Chad Aldeman is a reformster, to adopt Peter Greene's term. But Aldeman has a particular focus: He doesn't like teacher pensions. He says so over and over again. He is founding editor of something called "TeacherPensions.org," which is the spawn of reformster outfit Bellwether Education Partners. He's not the only anti-pension huckster out there, but an impressive number of them cite his work for support.
His criticism seems to be based on the fact that, unless you work for a pretty long time, you don't get a good return on your contributions. Which is basically true, and also a good thing. Again, a more experienced, stable workforce benefits students and the institution, and incentivizing teachers to remain in the classroom is a stabilizing influence. When the incentives disappear, teachers do, too. Look around.
Aldeman likes to point out that much of today's pension expenditures by states and school districts go to teachers who aren't working anymore because they are, you know, retired. He cleverly blends teachers into "education employees," and connects statistics that sound ominous but really are vague and unconnected: "From 2001 to 2020, schools increased payrolls by 75% while their pension costs rose by 275%."
"Payrolls" include what workers? Same or different pension systems? What schools where? And what are these costs you speak of? Did lots of people retire? Did more schools offer their employees a plan? Did schools hire lots of people (?) and you're counting future retirements? Did schools and states get ripped off on their management fees? Aldemen neglects to say.
However, he doesn't hesitate to offer solutions to the problems he posits. Shorter version of his four-part plan? Get rid of pensions. That's it. No promises, raises don't count, and employees assume the risk. Sounds pretty appetizing, right? Well, if not, Aldeman has a solution for that, too: let teachers opt out. Let them take a defined contribution plan or just the cash.
Ultimately, Aldeman's "solutions" promote even greater teacher turnover by suppressing salaries and benefits, which of course is the point. To achieve this reformster paradise, he wants to drive a wedge between teachers who are retired or approaching retirement and youngsters who are left to worry that promises of a stable retirement might not be kept. It's a potent strategy.

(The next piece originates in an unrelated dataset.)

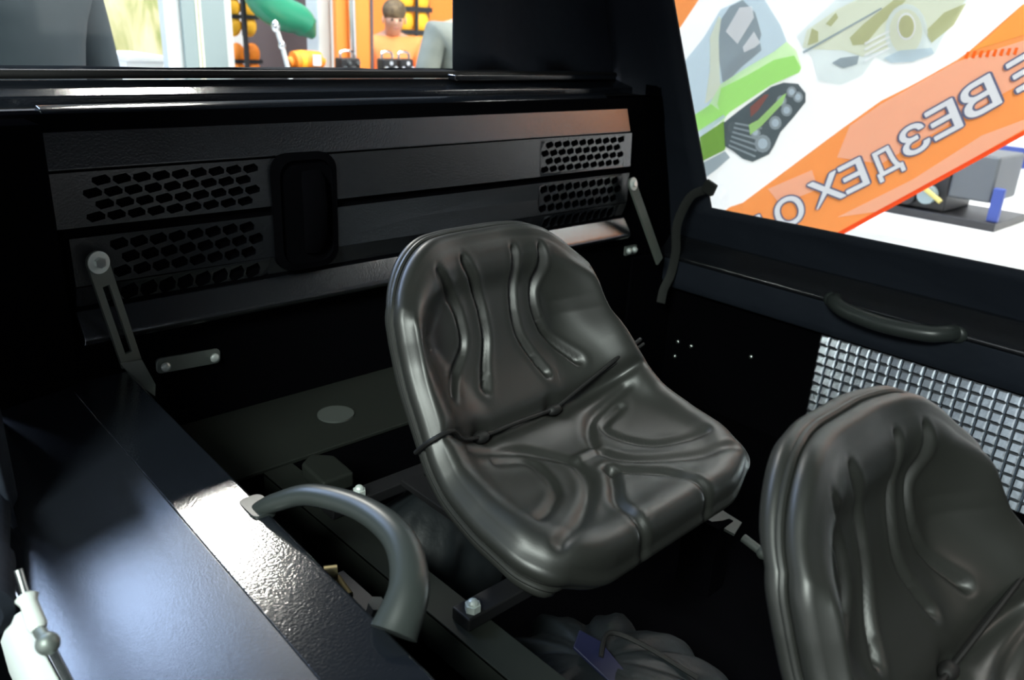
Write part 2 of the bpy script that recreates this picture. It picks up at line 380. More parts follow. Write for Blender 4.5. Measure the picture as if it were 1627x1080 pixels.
# ================================================================== GRAB HANDLES
rrect2 = rrect
gh = thing('grab_handle', (.43, .72, -.60), 'curved charcoal plastic grab handle standing on the glossy left side sill', 'handle', 'curved plastic grab handles')
P = smoothpath([(.405, .885, -.603), (.418, .86, -.585), (.445, .815, -.562), (.470, .735, -.553), (.470, .66, -.557), (.447, .610, -.580), (.412, .590, -.612)], 8)
nP = len(P); rad = [float(np.interp(i/(nP-1), [0, .15, .5, .8, 1], [.012, .015, .0175, .022, .027])) for i in range(nP)]
obj('grip', MB().tube(P, rad, 18, flat=.8), M['plastic'], gh, smooth=True)
obj('end_foot', MB().prism(rrect2(.405, .885, .016, .026, .010), -.604, -.596, axis=2), M['plastic'], gh, smooth=True)
gh = thing('grab_handle', (1.95, .72, -.63), 'curved charcoal plastic grab handle on the flange under the right window', 'handle', 'curved plastic grab handles')
P = smoothpath([(1.950, .875, -.600), (1.925, .862, -.600), (1.905, .82, -.606), (1.895, .73, -.610), (1.905, .635, -.606), (1.925, .60, -.600), (1.950, .588, -.600)], 8)
nP = len(P); obj('grip', MB().tube(P, [.019]*nP, 16), M['plastic'], gh, smooth=True)
for yy in (.88, .585): obj('end_foot', MB().ball((1.950, yy, -.602), .026, sc=(.4, 1, .8)), M['plastic'], gh, smooth=True)

# ================================================================== EMBOSSED FOIL SHEET
fs_ = MB(); y1, y0, z1, z0 = .915, -.35, -.712, -.985; nc, nr = 47, 10
py_, pz_ = (y1-y0)/nc, (z1-z0)/nr
for i in range(nc):
    for j in range(nr):
        ya, za = y0+i*py_, z0+j*pz_; xw = 1.996; g = .07; hgt = .0085
        o = [(xw, ya, za), (xw, ya+py_, za), (xw, ya+py_, za+pz_), (xw, ya, za+pz_)]
        m1 = [(xw-hgt*.75, ya+py_*g, za+pz_*g), (xw-hgt*.75, ya+py_*(1-g), za+pz_*g), (xw-hgt*.2, ya+py_*(1-g), za+pz_*(1-g)), (xw-hgt*.2, ya+py_*g, za+pz_*(1-g))]
        g2 = .20
        m2 = [(xw-hgt, ya+py_*g2, za+pz_*g2), (xw-hgt, ya+py_*(1-g2), za+pz_*g2), (xw-hgt*.25, ya+py_*(1-g2), za+pz_*(1-g2)), (xw-hgt*.25, ya+py_*g2, za+pz_*(1-g2))]
        fs_.add(o+m1+m2, [(0, 1, 5, 4), (1, 2, 6, 5), (2, 3, 7, 6), (3, 0, 4, 7), (4, 5, 9, 8), (5, 6, 10, 9), (6, 7, 11, 10), (7, 4, 8, 11), (8, 9, 10, 11)])
o = obj('insulation_sheet', fs_, M['foil'], None, smooth=True, angle=8); tag(o, 'silver embossed foil sheet with square pads on the right cab wall', 'sheet')

# ================================================================== SEATS
def catmull(ctrl, t):
    ctrl = np.array(ctrl, float); T = ctrl[:, 0]; out = np.zeros((len(t), ctrl.shape[1]-1))
    for c in range(1, ctrl.shape[1]):
        y = ctrl[:, c]; m = np.gradient(y, T)
        k = np.clip(np.searchsorted(T, t, 'right')-1, 0, len(T)-2); h = T[k+1]-T[k]; x = (t-T[k])/h
        out[:, c-1] = (2*x**3-3*x**2+1)*y[k]+(x**3-2*x**2+x)*h*m[k]+(-2*x**3+3*x**2)*y[k+1]+(x**3-x**2)*h*m[k+1]
    return out
#        t     y      z
PROF = [(0.00, .552, -.658), (.05, .576, -.636), (.15, .638, -.626), (.30, .725, -.626), (.42, .800, -.616), (.50, .850, -.590), (.60, .903, -.535), (.80, .948, -.446), (.93, .966, -.372), (1.0, .962, -.325)]
#        t   halfwidth bolster
WID = [(0., .238, .006), (.10, .250, .012), (.25, .255, .030), (.45, .245, .058), (.55, .235, .072), (.75, .214, .070), (.92, .200, .058), (1.0, .190, .045)]
TC = .50
def mir(g): return [(-x, t) for x, t in g]
def cm2(pts, n=10): return np.array([(p.x, p.y) for p in smoothpath([(x, t, 0) for x, t in pts], n)])
g1 = [(-.60, .965), (-.49, .92), (-.36, .84), (-.36, .74), (-.50, .66), (-.66, .59)]
g2 = [(-.28, .970), (-.18, .91), (-.12, .83), (-.14, .73), (-.25, .63), (-.31, .59)]
g3 = [(.29, .970), (.27, .91), (.22, .82), (.20, .72), (.24, .63), (.28, .58)]
g4 = [(.57, .970), (.54, .905), (.45, .825), (.45, .715), (.52, .635), (.58, .58)]
pA = [(-.60, .42), (-.38, .40), (-.36, .34), (-.46, .26), (-.62, .21), (-.79, .18)]
pB = [(-.75, .46), (-.35, .43), (-.14, .35), (-.17, .27), (-.34, .195), (-.60, .13), (-.84, .10)]
pC = [(.01, .25), (-.12, .19), (-.26, .13), (-.32, .05), (-.33, -.01)]
GROOVES = [(g1, .0085, .0085)]+[(g, .0110, .0085) for g in (g2, g3, g4)]+[(g, .0055, .009) for g in (pA, mir(pA))]+[(g, .0065, .011) for g in (pB, mir(pB))]+[(g, .0080, .010) for g in (pC, mir(pC))]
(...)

Aldeman is a public policy guy who also works for something called the Edunomics Lab. I guess the pseudo-scientific name implies that he and the Lab know something about economics, but based on their work I can't confirm.

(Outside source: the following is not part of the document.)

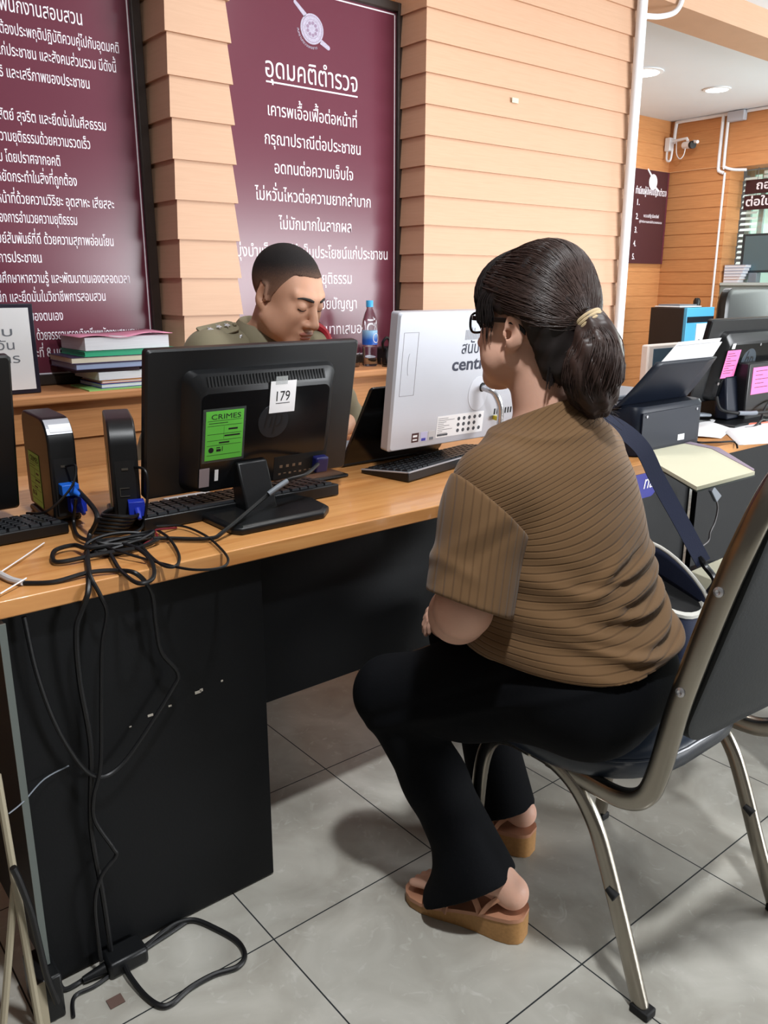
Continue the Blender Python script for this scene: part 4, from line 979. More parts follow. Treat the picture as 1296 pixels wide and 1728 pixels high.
MB().tube(spline([(2.215, 1.196, .600), (2.232, 1.196, .57), (2.226, 1.196, .53), (2.205, 1.196, .50), (2.20, 1.196, .475), (2.16, 1.196, .462), (2.134, 1.2, .44)], 6), 0.0028, 8).build('lead', mat('grey_lead', (92, 88, 88), 0.5), us, smooth=True)

# ------------------------------------------------------------------ far bay
wd = thing('water_dispenser', 'blue and white fronted dark water dispenser in the far corner', 'dispenser', (6.8, 4.2, 0))
MB().box((6.59, 4.03, 0.02), (7.03, 4.36, 1.01)).build('body', mat('dark_side', (34, 30, 32), 0.5, noise=(5, 0.1, (1, 1, 1))), wd, bevel=0.006)
MB().box((6.592, 4.000, 0.02), (7.028, 4.031, 1.012)).build('front', mat('sky_blue_front', (86, 178, 226), 0.35), wd, bevel=0.004)
MB().box((6.60, 3.996, 0.885), (7.02, 4.004, 0.935)).build('control_strip', M_bluish, wd)
MB().box((6.75, 3.992, 0.40), (7.005, 4.003, 0.875)).build('white_door', M_white, wd, bevel=0.003)
MB().box((6.79, 3.985, 0.68), (6.81, 3.995, 0.74)).build('tap', M_grey, wd)
ty = thing('tray', 'flat pale tray on top of the water dispenser', 'tray', (6.75, 4.2, 1.012))
MB().box((6.60, 4.08, 1.0125), (6.95, 4.33, 1.022)).build('base', M_paper, ty, bevel=0.003); MB().box((6.63, 4.10, 1.0225), (6.90, 4.31, 1.036)).build('sheets', M_grey, ty)
tag(MB().lathe([(0, 0), (0.03, 0), (0.032, 0.05), (0.02, 0.075), (0, 0.078)], 16, (6.98, 4.15, 1.0125)).build('jug_lid', M_black, None, smooth=True), 'small black knobbed lid on the water dispenser', 'lid')
sb = thing('notice_board', 'small dark maroon board numbered 1 to 5 on the far wall', 'sign', (7.2, 4.9, 1.82))
MB().box((6.78, 4.885, 1.40), (7.512, 4.909, 2.243)).build('board_face', mat('dark_maroon_board', (74, 40, 46), 0.35), sb)
MB().box((7.490, 4.8845, 1.40), (7.512, 4.8855, 2.236)).build('edge_strip', M_maroon, sb)
emblem(sb, 7.250, 4.884, 2.140, 0.070, 0.95, detail=False).data.materials[0] = M_letter
thai('ทำเนียบผู้บังคับบัญชาตำรวจ', 0.085, 0.50, 7.235, 4.884, 2.025, sb, 'CENTER', bold=0.001)
for i, z in enumerate((1.925, 1.800, 1.678, 1.556, 1.437)):
    thai(f'{i+1}.', 0.075, 0.04, 7.020-0.004*i, 4.884, z+0.0, sb, 'LEFT', bold=0.001)
thai('พ.ต.อ.อภิรัฐ เรืองทรัพย์', 0.042, 0.25, 7.265, 4.884, 1.822, sb, 'CENTER')
thai('ผู้กำกับการสถานีตำรวจนครบาล', 0.030, 0.37, 7.262, 4.884, 1.772, sb, 'CENTER')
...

The director at the Lab, Marguerite Roza, is also a policy hotshot who, per Diane Ravitch, "was for many years a fellow at the Center for Reinventing Public Education at the University of Washington, a pro-school choice think tank" and "has been critical in her writings of class size reduction and has recommended saving money by cutting teachers’ pensions and benefits (which she called “Frozen Assets” in a 2007 paper of that name)."
In spite of being part of the McCourt School of Public Policy at Georgetown University, the Edunomics Lab primarily seems to be an advocacy squad on a mission to reform public school by destroying the village in order to save it.
For an excellent breakdown of Aldeman and his flimflam, here's a one-pager from advocacy group the National Public Pension Coalition. Here's Monique Morrissey, an actual economist from the Economic Policy Institute, taking down Aldeman and other pension critics for their deceptive tactics and bad-faith arguments. And finally, here's a study from the UC Berkeley Center for Labor Research and Education about why Aldeman and the pension-haters are wrong
So are these pension-haters just confused? Misinformed? No. They are coming through the side door in an effort to squeeze educational resources and, most important, make the teaching profession even more untenable than it already is. In other words...
If the Enemies of Public Schooling can degrade the profession sufficiently, we see exactly what we're seeing now: teachers leaving early, or in the middle, or not becoming teachers at all because who would?
Defund. Degrade. Destabilize. It's a war.